Why not use If instead of using Elif

^^^

3 Answers

It simply prevents your other if-statements from being checked against.

Example: Let's assume you have a variable containing an age of 18 and you are checking if the person is an adult or still a child.

Using only if statements...

age = 18

if age < 21:
   print("You are a child")
if age >= 21:
   print("You are an adult")
else:
   print("The age must be a positive integer!")

...will make the person an adult and a child at the same time.

But elif...

if age < 21:
   print("You are a child")
elif age >= 21:
   print("You are an adult")
else:
   print("The age must be a positive integer!")

...will define the person only as a child.

Bonus: To achieve the same result just with if and else, it would look like this:

if age < 21:
   print("You are a child")
else:
  if age >= 21:
    print("You are an adult")
  else:
     print("The age must be a positive integer!")

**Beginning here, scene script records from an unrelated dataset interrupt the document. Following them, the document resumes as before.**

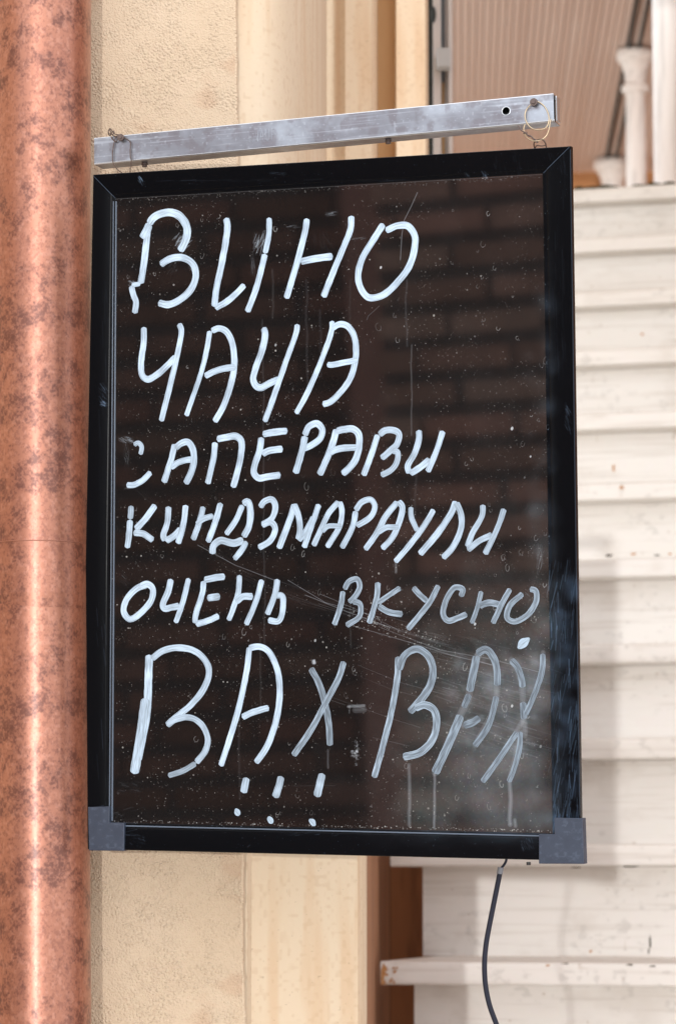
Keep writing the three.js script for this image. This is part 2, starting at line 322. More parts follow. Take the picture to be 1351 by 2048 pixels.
// ---------------------------------------------------------------- porch above the stairs
const CH = EYE + 3.9;
{
  const c = thing('porch_ceiling', 'pinkish brown beadboard porch ceiling in narrow boards', 'ceiling', [0, CH, -16]);
  const yaw = -Math.atan((916 - CX) / FPX), pitch = 0.0335, n = 74, Z0 = 3.2, Z1 = -1.75;
  c.rotation.y = yaw;
  const geo = [0, 1, 2].map((k) => { const s = new THREE.Shape(), w = 0.0285; s.moveTo(0, 0.016); s.lineTo(0, 0.004); s.quadraticCurveTo(0, 0, 0.004, 0); s.lineTo(w - 0.004, 0); s.quadraticCurveTo(w, 0, w, 0.004); s.lineTo(w, 0.016); s.closePath(); return metreUV(new THREE.ExtrudeGeometry(s, { depth: Z0 - Z1, bevelEnabled: false, curveSegments: 3 }).translate(0, 0, Z1), [k * 0.31, k * 0.7]); });
  for (let i = 0; i < n; i++) { const b = part('board', geo[i % 3], boardMats[Math.floor(rnd() * 4)], c); b.position.set(0.12 + i * pitch, rr(-0.002, 0.002), 0); }
  part('backing', box(n * pitch + 0.3, 0.03, Z0 - Z1, 0.12 + n * pitch / 2, 0.034, (Z0 + Z1) / 2), boardGap, c);
  // two dark battens from column to column
  const p1 = at(1266, 88, 15.0), p2 = at(1222, 312, 17.35);
  for (const s of [-0.028, 0.022]) {
    const dir = new THREE.Vector3(p2.x - p1.x, 0, p2.z - p1.z), len = dir.length() + 3.4;
    const g = box(0.016, 0.014, len), m = new THREE.Mesh(g, gapDark); m.name = 'batten'; m.castShadow = true;
    c.add(m); m.position.set((p1.x + p2.x) / 2 + s, -0.009, (p1.z + p2.z) / 2 + 16); m.position.applyAxisAngle(new THREE.Vector3(0, 1, 0), -yaw); m.rotation.y = Math.atan2(dir.x, dir.z) - yaw;
  }
  const w = thing('porch_back_wall', 'orange brown wall low behind the porch columns', 'wall', [1.6, 0, -17.8]);
  part('wall_face', box(4.2, CH + 0.05, 0.12, 0, (CH + 0.05) / 2 + 0.004, 0), rustWall, w);
}
{
  const o = thing('shade_slab', 'added unseen slab that shades the upper stairs', 'added_slab', [0.9, EYE + 2.65, -7.15]);  // added out of view to shade the upper steps
  part('slab', box(4.6, 0.14, 4.0, 0, 0.07, 0), plasterPale, o);
  const n = thing('side_light_blocker', 'added unseen wall that cuts the side light right of the stairs', 'wall', [2.35, 0, -10]);  // added out of view to keep side light off the plaster reveal
  part('wall_face', box(0.2, 5.2, 14, 0, 2.604, 0), shadedBrown, n);
  const b = thing('reflection_blocker', 'added unseen block that darkens the left edge of the downpipe', 'wall', [-1.75, 0, -2.98]);  // added out of view so the pipe reflects something dark on its left
  part('blocker_face', box(0.5, 4.4, 0.96, 0, 2.204, 0), plaster, b);
}
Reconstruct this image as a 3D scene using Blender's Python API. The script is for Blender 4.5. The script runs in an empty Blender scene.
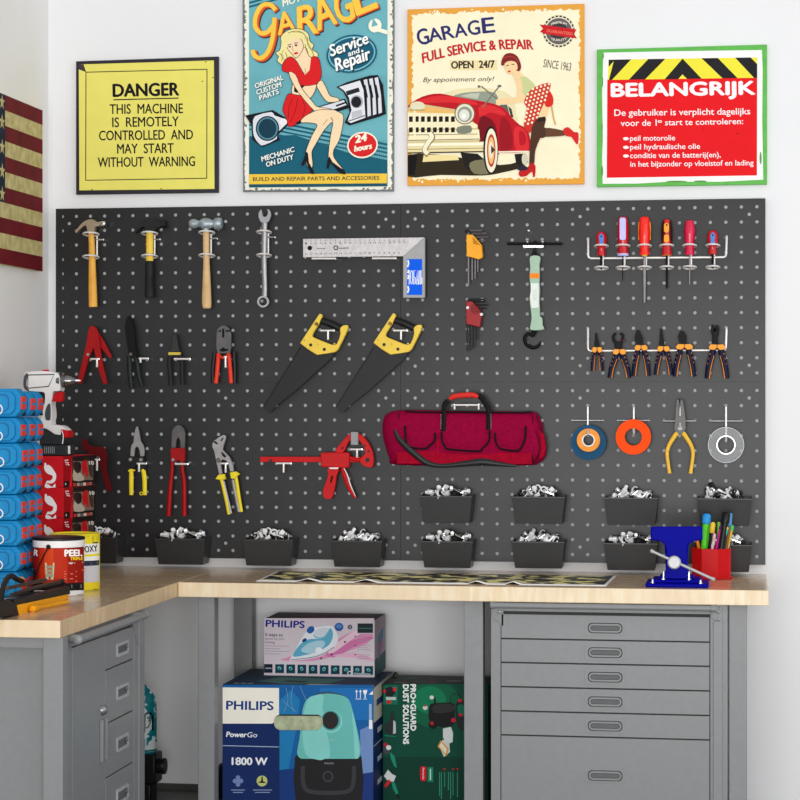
import bpy, bmesh, math, random
from math import sin, cos, pi, tan, atan2, sqrt, hypot
from mathutils import Vector, Matrix
from mathutils.geometry import tessellate_polygon
random.seed(7)
SC = bpy.context.scene
COL = SC.collection

# ---------------------------------------------------------------- camera geometry
S = 1.35
YB = -0.03                       # front surface of the perforated board
TH = -0.1578
F = 2103.9
CX, CY, CZ = 1.854*S, YB - 5.6526*S, 1.4597

def ray(u, v):
    r = (u-400)/F
    return (sin(TH)+r*cos(TH), cos(TH)-r*sin(TH), -(v-400)/F)
def P(u, v, Y):                  # photo point -> vertical plane facing the room
    d = ray(u, v); t = (Y-CY)/d[1]
    return Vector((CX+d[0]*t, Y, CZ+d[2]*t))
def Q(u, v, Z):                  # photo point -> horizontal plane
    d = ray(u, v); t = (Z-CZ)/d[2]
    return Vector((CX+d[0]*t, CY+d[1]*t, Z))
def R(u, v, X):                  # photo point -> vertical plane facing sideways
    d = ray(u, v); t = (X-CX)/d[0]
    return Vector((X, CY+d[1]*t, CZ+d[2]*t))
def pm(u, Y=YB):                 # metres per photo pixel there
    return (P(u+1, 400, Y)-P(u, 400, Y)).length

# ---------------------------------------------------------------- materials
def lin(c):
    return tuple(((x/255)/12.92 if x/255 <= .04045 else ((x/255+.055)/1.055)**2.4) for x in c)
MATS = {}
def M(name, rgb, rough=.5, metal=0., noise=.08, scale=30., spec=.28, coat=0., bump=0., trans=0., rgb2=None, emit=0):
    if name in MATS: return MATS[name]
    m = bpy.data.materials.new(name); m.use_nodes = True
    nt = m.node_tree; b = nt.nodes['Principled BSDF']
    b.inputs['Roughness'].default_value = rough
    b.inputs['Metallic'].default_value = metal
    b.inputs['Specular IOR Level'].default_value = spec
    b.inputs['Coat Weight'].default_value = coat
    b.inputs['Coat Roughness'].default_value = .08
    if trans: b.inputs['Transmission Weight'].default_value = trans
    tc = nt.nodes.new('ShaderNodeTexCoord'); n = nt.nodes.new('ShaderNodeTexNoise')
    n.inputs['Scale'].default_value = scale; n.inputs['Detail'].default_value = 3
    nt.links.new(tc.outputs['Object'], n.inputs['Vector'])
    cr = nt.nodes.new('ShaderNodeValToRGB'); c = lin(rgb)
    c2 = lin(rgb2) if rgb2 else tuple(min(1, x*(1+noise)) for x in c)
    c1 = c if rgb2 else tuple(x*(1-noise) for x in c)
    cr.color_ramp.elements[0].color = (*c1, 1); cr.color_ramp.elements[1].color = (*c2, 1)
    cr.color_ramp.elements[0].position = .3; cr.color_ramp.elements[1].position = .7
    nt.links.new(n.outputs['Fac'], cr.inputs['Fac']); nt.links.new(cr.outputs['Color'], b.inputs['Base Color'])
    if bump:
        bp = nt.nodes.new('ShaderNodeBump'); bp.inputs['Strength'].default_value = bump; bp.inputs['Distance'].default_value = .002
        nt.links.new(n.outputs['Fac'], bp.inputs['Height']); nt.links.new(bp.outputs['Normal'], b.inputs['Normal'])
    MATS[name] = m
    return m
def ink(rgb, rough=.55):
    return M('print_%d_%d_%d' % tuple(rgb), rgb, rough, 0, .03, 12, .12)
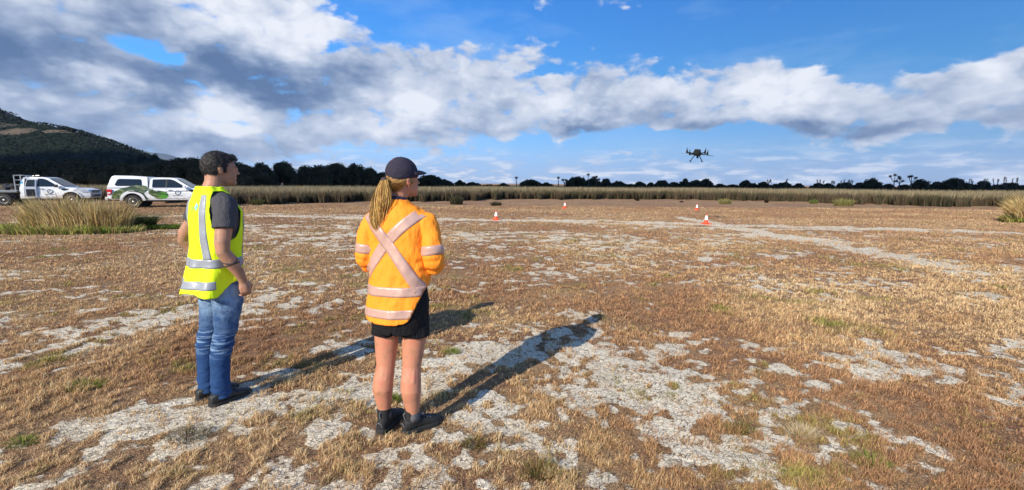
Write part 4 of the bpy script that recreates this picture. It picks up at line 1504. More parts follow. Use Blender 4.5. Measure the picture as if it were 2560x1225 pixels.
# hair: shell with short strands
def hair_cap(M, parent, front, low, mat, k=1.0, grow=.014, extra=None):
    m = MB(); R = M.to_3x3()
    m.ell(M @ Vector((0, -.014 * k, .026 * k)), [v * k for v in (.076 + grow, .094 + grow, .092 + grow * 1.2)], R)
    m.ell(M @ Vector((0, .03 * k, .035 * k)), [v * k for v in (.066 + grow * .8, .066 + grow * .6, .070 + grow * 1.5)], R)
    if extra:
        for c, r in extra:
            m.ell(M @ Vector(c), r, R)
    me_ = fuse(m, .004, 2)
    Mi = M.inverted()

    def keep(cs):
        L = np.array([(Mi @ Vector(c))[:] for c in cs]) / k
        x, y, z = L[:, 0], L[:, 1], L[:, 2]
        line = np.where(y > .052, front, np.where(y > .012, np.interp(y, [.012, .052], [.004, front]), np.interp(y, [-.05, -.01, .012], [low, -.012, .004])))
        # sideburn in front of the ear
        side = (np.abs(x) > .05) & (y > .008) & (y < .028) & (z > -.02)
        ear = (np.abs(x) > .064) & (y > -.028) & (y < .008) & (z < .020)
        return ((z > line) | side) & ~ear
    me_ = cut(me_, keep)
    me_ = displace(me_, lambda V: (fbm(V * np.array([55, 55, 38]), 3, 7, .6) - .5) * .008 * k)
    V, Nn = mesh_np(me_)
    return me_, V, Nn


def strands(name, V, Nn, n, L, w, pal, parent, mat, flow, jitter=.5):
    i = RNG.integers(0, len(V), n)
    p, nn = V[i] - Nn[i] * .003, Nn[i]
    d = nn * .45 + np.array(flow) + RNG.normal(0, jitter, (n, 3)) * .5
    d -= nn * np.minimum(0, (d * nn).sum(1))[:, None]
    d /= np.linalg.norm(d, axis=1)[:, None]
    t = np.cross(d, nn); t /= np.maximum(1e-6, np.linalg.norm(t, axis=1))[:, None]
    L = L * RNG.uniform(.5, 1.2, n)[:, None]
    W = np.stack([p - t * w, p + t * w, p + d * L * .6 + t * w * .8 + nn * .002, p + d * L * .6 - t * w * .8 + nn * .002, p + d * L - nn * .002], 1)
    o = (np.arange(n) * 5)[:, None]
    F = np.concatenate([o + np.array([[0, 1, 2]]), o + np.array([[0, 2, 3]]), o + np.array([[3, 2, 4]])])
    c = np.repeat(pick(pal, RNG.integers(0, len(pal), n)), 5, 0)
    return link_mesh(name, np_mesh(name, W.reshape(-1, 3), F, cols=c), mat, parent)


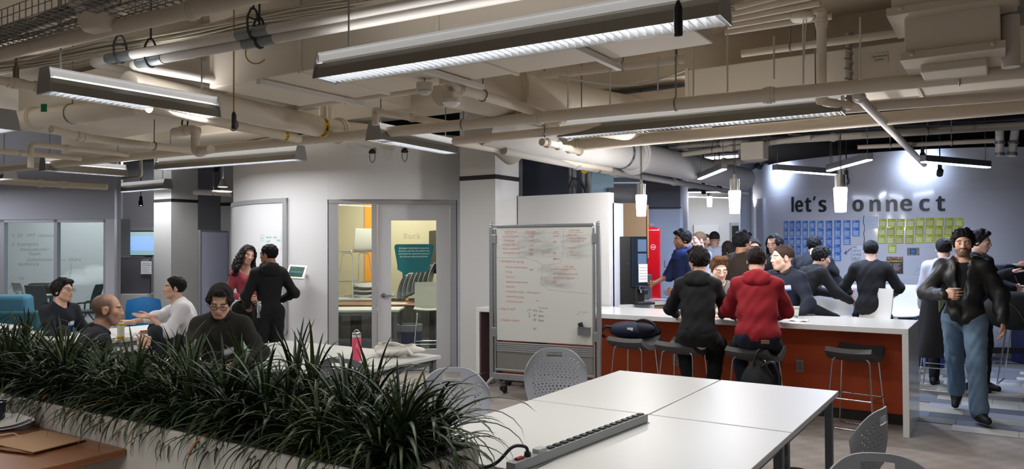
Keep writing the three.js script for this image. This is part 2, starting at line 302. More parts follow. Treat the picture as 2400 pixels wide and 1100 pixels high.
// blue-grey wall behind the red fridge, with a dark panel at its top; the far end of the kitchen
struct('wall_kitchen', seg(flat(1320, 12.6), flat(1592, 12.6), 0, 3.7), M.blueGrey);
struct('wall_kitchen_end', seg(flat(1592, 12.6), flat(1607, 16), 0, 3.7), mat(0xb4bccf, 0.7));
struct('wall_far_white', seg(flat(1560, 19), flat(1800, 19), 0, 3.7), mat(0xbdbcb9, 0.8));
{ const p = sgroup('door_3'); struct('door_leaf', seg(flat(1626, 18.9), flat(1684, 18.9), 0, 2.15, 0.05), mat(0xc8c7c3, 0.7), p); const q = sgroup('door_4'); struct('door_frame', seg(flat(1712, 18.88), flat(1738, 18.88), 0, 2.2, 0.08), M.frame, q); struct('dark_pane', seg(flat(1716, 18.82), flat(1737, 18.82), 0.1, 2.12, 0.06), M.black, q); }
struct('wall_far_blue', seg(flat(1734, 15.5), flat(1790, 15.5), 0, 3.7), mat(0xd3dae6, 0.7));

// the long bowed wall with the lettering
const WC = cam(7.6, 14.4), WR = 2.9;
const wallC = struct('wall_bowed', arcWall(WC, WR, -170, 75, 0, 3.12, 0.14, 120), mat(0xc9cad2, 0.45));
struct('writing_band', arcWall(WC, WR + 0.004, -110, 75, 0.3, 2.52, 0.004, 90), mat(0xcacbd4, 0.12, 0, { clearcoat: 0.5, clearcoatRoughness: 0.08 }), wallC);
// ================= LAMPS =================
// a long suspended lamp: housing with a glowing slot on each side, two sloping wings, end plates, blades below two tubes
const tubeGlow = glow(TUBE, 13), slotGlow = glow(TUBE, 1.3), lensMat = mat(0xd8d8d6, 0.5);
const bladeMat = mat(0xb9bcc2, 0.35, 0.3), wingMat = mat(0x8a8883, 0.35, 0.75), houseLitMat = mat(0xe4e3e0, 0.4, 0, { emissive: new THREE.Color(...TUBE), emissiveIntensity: 0.26 });  // faint housing glow stands in for light falling on its sides
const bladeGeo = norm(extr([[-0.075, 0], [0.075, 0], [0.06, 0.032], [-0.06, 0.032]], 0.004).translate(0, 0, -0.002));
rot(bladeGeo, 0, Math.PI / 2, 0);
function troffer(label, A, B, o = {}) {
  const L = Math.hypot(B.x - A.x, B.z - A.z), h = o.h || 2.66, k = o.k || 1;
  const t = thing('louvre_lamp', label, 'ceiling lamp', V((A.x + B.x) / 2, h, (A.z + B.z) / 2), -Math.atan2(B.z - A.z, B.x - A.x), 'suspended louvred lamps');
  obj('housing', [box(L, 0.056, 0.1, 0, 0.128, 0), box(L, 0.012, 0.12, 0, 0.156, 0)], houseLitMat, t);
  for (const s of [-1, 1]) {
    const w = obj('reflector_wing', mv(extr([[0.052 * s, 0.09], [0.056 * s, 0.096], [0.082 * s, 0.06], [0.093 * s, 0], [0.088 * s, 0], [0.077 * s, 0.058]].sort(() => 0), L), 0, 0, 0), wingMat, t); w.geometry.rotateY(Math.PI / 2).translate(-L / 2, 0, 0);
    obj('light_slot', box(L - 0.06, 0.012, 0.004, 0, 0.102, 0.049 * s), o.slot ? slotGlow : lensMat, t);
    obj('end_plate', [mv(rot(extr([[-0.1, -0.002], [0.1, -0.002], [0.085, 0.08], [0.06, 0.17], [-0.06, 0.17], [-0.085, 0.08]], 0.006), 0, Math.PI / 2, 0), s * (L / 2 + 0.003) - 0.003, 0, 0)], mat(0x9c9c9b, 0.4, 0.5), t);
  }
  for (const z of [-0.03, 0.03]) obj('fluorescent_tube', rot(cyl(0.013, 0.013, L - 0.04, 0, 0, 0, 10), 0, 0, Math.PI / 2).translate(0, 0.068, z), tubeGlow, t);
  const n = Math.round(L / 0.042);
  if (o.blades) for (let i = 0; i < n; i++) { const b = obj('louvre_blade', bladeGeo, bladeMat, t); b.position.set(-L / 2 + (i + 0.5) * L / n, 0.001, 0); }
  else { const g = []; for (let i = 0; i < n; i++) g.push(bladeGeo.clone().translate(-L / 2 + (i + 0.5) * L / n, 0.001, 0)); stuff(obj('louvre_blades', g, bladeMat, t)); }
  obj('hanger', (o.hang || [-0.42, 0.42]).map((f) => bar(V(f * L, 0.15, 0), V(f * L, 3.7 - h, 0), 0.006)), M.steel, t);
  const dn = new THREE.RectAreaLight(new THREE.Color(...TUBE), P.trofferDown * k, L - 0.06, 0.1); dn.position.set(0, -0.004, 0); dn.rotation.x = -Math.PI / 2; t.add(dn);
  const up = new THREE.RectAreaLight(new THREE.Color(...TUBE), P.trofferUp * k * (o.up ?? 1), L - 0.06, 0.1); up.position.set(0, 0.165, 0); up.rotation.x = Math.PI / 2; t.add(up);
  obj('top_lens', box(L - 0.06, 0.004, 0.1, 0, 0.161, 0), glow(TUBE, 1), t);
  return t;
}
const X1 = V(1, 0, 0), back = (p, l) => V(p.x - l, p.y, p.z);
troffer('long louvred lamp hanging closest, above the white tables', V(-3.47, 0, -3.25), V(-1.04, 0, -3.365), { blades: true, up: 0.5 });
troffer('long louvred lamp tucked under the big cross pipe before the duct with a printed sign', V(-3.47, 0, -6.235), V(-1.03, 0, -6.27), { blades: true, up: 0.12 });
troffer('short louvred lamp with a glowing upper slot, below the wire cable tray', V(-5.23, 0, -2.47), V(-5.2, 0, -3.7), { slot: true });
troffer('long louvred lamp close in front of the round wall', V(-9.25, 0, -5.8), V(-6.86, 0, -6.05), { k: 1.35 });
troffer('short louvred lamp over the grey door, with its end toward the square pillar', V(-5.0, 0, -5.3), V(-5.08, 0, -6.6));
{ const p = aty(100, 400, 2.66), q = aty(290, 414, 2.66); troffer('louvred lamp in front of the glazed room, seen under the cross pipe', p, q, { slot: true, k: 1.4 }); }
{ const p = aty(18, 303, 2.66); troffer('louvred lamp cut off by the frame, showing only its grey end', back(p, 2.44), p); }
{ const p = aty(24, 419, 2.66); troffer('louvred lamp far back at the frame edge before the glazed room', back(p, 2.44), p); }
{ const p = aty(252, 453, 2.66); troffer('far louvred lamp half hidden by the first pillar', p, back(p, -1.9)); }
{ const p = aty(470, 476, 2.66); troffer('small far louvred lamp seen between the pillar and the round wall', back(p, 1.2), p); }
troffer('louvred lamp overhead behind the viewpoint', V(-3.47, 0, -0.15), V(-1.03, 0, -0.15));
troffer('louvred lamp overhead near the viewpoint, toward the walkway', V(1.2, 0, -3.2), V(3.6, 0, -3.2));
troffer('louvred lamp farthest behind the viewpoint', V(-3.47, 0, 3), V(-1.03, 0, 3));
troffer('louvred lamp above the wooden table, out of frame', V(-8.3, 0, 0.1), V(-5.9, 0, 0.1));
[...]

The more checks you are implementing, the more levels of indentation you will get, wich makes it not that easy to handle. Sometimes referred to as 'Pyramid of Doom'.

Richard Li
Richard Li
9,751 Points

I think you mean that age variable in the first double if condition will be checked twice by child and adult and based on the syntax it will return a child and The age must be a positive integer at the same time.

Colton Ehrman
Colton Ehrman
255 Points

Not sure what you are asking without any context, but elif allows you to have multiple conditions in a single waterfall like structure that flows down each conditional and executes the first one that is true.

If you only have an if statement, more complex conditions would not be usable, or extremely hard to implement.

Also, because it prevents the following elif-statements from being checked against, the computer technically runs the script faster since it doesn't have to check any elif statements that come after the first true one. This will matter when you write longer code with more if statements.

BTW, Richard Li's correction about Sebastian Rother's example was correct.